Ratz is riddled with intentional mispellings that push the reader away from the text at the same time Brathwaite seems to want to be pulling him into the heart of a subculture. Devices such as consistently using Z's in lieu of hard S's (boyz, wuz, thoze, guyz) and writing "No 1" instead of "no one" hinder reader access, rather than facilitating it. These annoying techniques don't suggest different pronunciations of words. They don't seem to do much at all except call attention to their affectedness. Sometimes Ratz feels like reading the lyric sheet of a Prince album.
On the bright side, Brathwaite excels at creating ferocious scenes of violence, and his writing moves with the energy of punk music (including the rather silly inclusion of occasional beat marks— // —in case the reader doesn't catch the rhythm). The book's gay content is relatively minimal, and really more homosexual than 'gay'-proper, because sex of any sort is just part of the survival game on Braithwaite's mean streets. His characters—difficult to distinguish from one another—are struggling for basic human identities at a level lower than sexual identity.

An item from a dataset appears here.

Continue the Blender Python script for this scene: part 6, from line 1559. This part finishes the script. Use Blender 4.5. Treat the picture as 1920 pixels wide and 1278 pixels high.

In all fairness to Braithwaite, whose first book, Wigger, was published by the seemingly more appropriate Arsenal Pulp Press, there is undoubtedly a small subculture of readers with enough preexisting insight into the milieu he writes of to appreciate Ratz significantly more than the average reader. But while Alyson's gutsy decision to publish Ratz will certainly expose Braithwaite to a wider audience than he's ever had before, its unlikely than he'll be able to win over many new fans until he makes some compromises in his extraordinarily inaccessible prose:
"They say Blk absorbz all light. Sparker sayz, he drawz him and Killer in hiz mind. So it'z filled wid them all. It's better than television or moviez. Wot'z Sparker'z subjet: Killeer//ras enuff to be on that tree of life of his n hiz familiez', buddiez absorb'n light."
Thatz not light reading//for one paragraph, let alone 200 pages.